The project results are becoming available just as work begins on building the Julius Nyerere Hydropower Project (JNHPP) on the Rufiji River, earmarked for a site about 200km south of Dar es Salaam. For the first time, researchers and planners are considering these trade-offs in detail, and assessing how they might evolve with climate change across the Rufiji River Basin.
The ability to create computer simulations of the river basin will be made available using a new river basin management model called ‘Python water resources’ or ‘Pywr’, and will be applied to the Rufiji River Basin in Tanzania. Rather than using a model that needs to be installed via proprietary software, the open-source model will be available to project members and stakeholder partners online through a website. Both the model and its website are generalised tools, applicable to any region but are applied to Tanzania in this project.

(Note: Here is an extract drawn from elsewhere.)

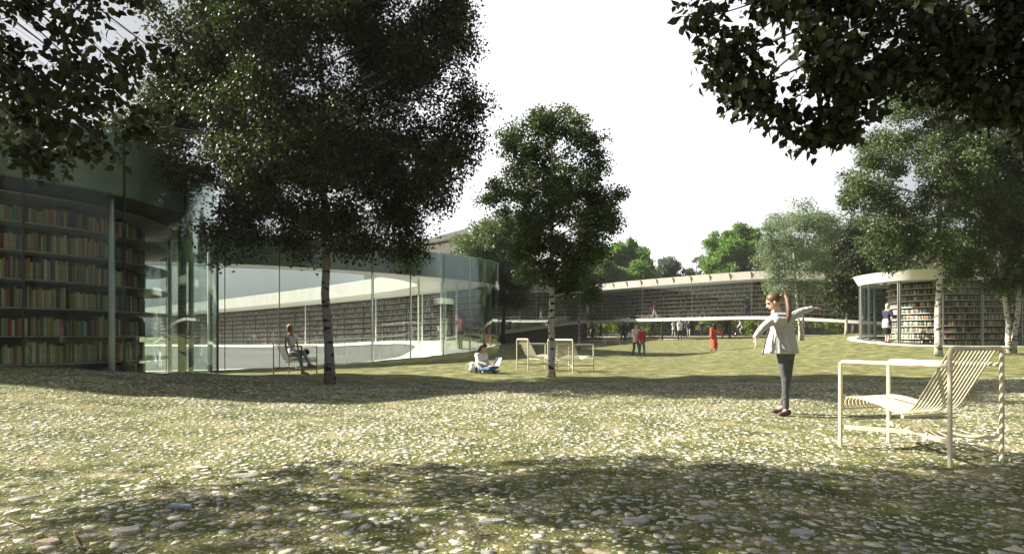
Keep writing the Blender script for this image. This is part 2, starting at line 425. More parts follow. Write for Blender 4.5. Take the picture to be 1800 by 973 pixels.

The tool is designed to support longer-term water management decisions upstream and downstream of the dam linked with the JNHPP scheme. It can also inform infrastructure planning across the basin, where other hydro-schemes and dams are under consideration for development.
There are complicated interactions in a river basin system, where demands for water, food production, and energy intersect with environmental needs, explains Prof. Julien Harou (chair of water engineering at the University of Manchester, United Kingdom) who is spearheading the application of this new FCFA-funded online systems-based assessment tool.
A system-scale assessment approach can help identify tradeoffs between different water needs so that decision-makers can better understand the impact of water and hydro-scheme infrastructure development in the basin, and make better-informed water management decisions in other sectors, such as agriculture.
One anticipated demand on water in the Rufiji River Basin is from agricultural irrigation, much of which is drawn off the river by unregulated water users, which will increasingly impact on water flow in future. Another area for consideration is the possible impact that dams and hydro-schemes will have on water flow downstream of each development including the impact on wildlife and ecosystems associated with riverine and estuarine edges such as wetlands, floodplains, riverine forests, and mangroves.
This online tool will allow stakeholders to conduct basin-wide assessments to consider contested demands for water and can help identify infrastructure opportunities or inform operational policies to balance potential benefits and impacts according to Harou. It could also help different sectors better coordinate water management and infrastructure development decisions.
The first iteration of the tool, which will be further refined by Prof. Japhet Kashaigili of the Sokoine University of Agriculture and Tanzania’s Rufiji Basin Water Board, allows for a basin-wide assessment of the tradeoffs between sectors with competing water needs, as well as the possible synergies. The next step of the tool’s development is to include UMFULA project data that will allow estimating future impacts of climate change. Climate change is expected to alter temperatures, evaporation rates, and rainfall patterns across the river basin in coming decades and will impact water availability in the catchment.
The Julius Nyerere Hydropower Project will involve building one of the largest dams in East Africa, explains Harou, and stakeholders have already identified the main tradeoffs that this project will involve. This includes competing demands for irrigation taken from the system, much of which is removed from the river informally by farmers and the impact on the Nyerere National Park which is upriver of the JNHPP dam and where about 2 per cent of the park is expected to be flooded once the dam is completed.
Computer modelling of river basins is technically complex and usually only accessible to a small scientific community. This new tool is part of an effort to open up strategic river basin planning to a wider community of stakeholders involved in governance and water management in the region including; government, researchers, and civil society organisations.
The work reported on in this story is part of the FCFA UMFULA research initiative, a four-year project that aims to improve climate information for decision-making in central and southern Africa, with a particular focus on Tanzania and Malawi.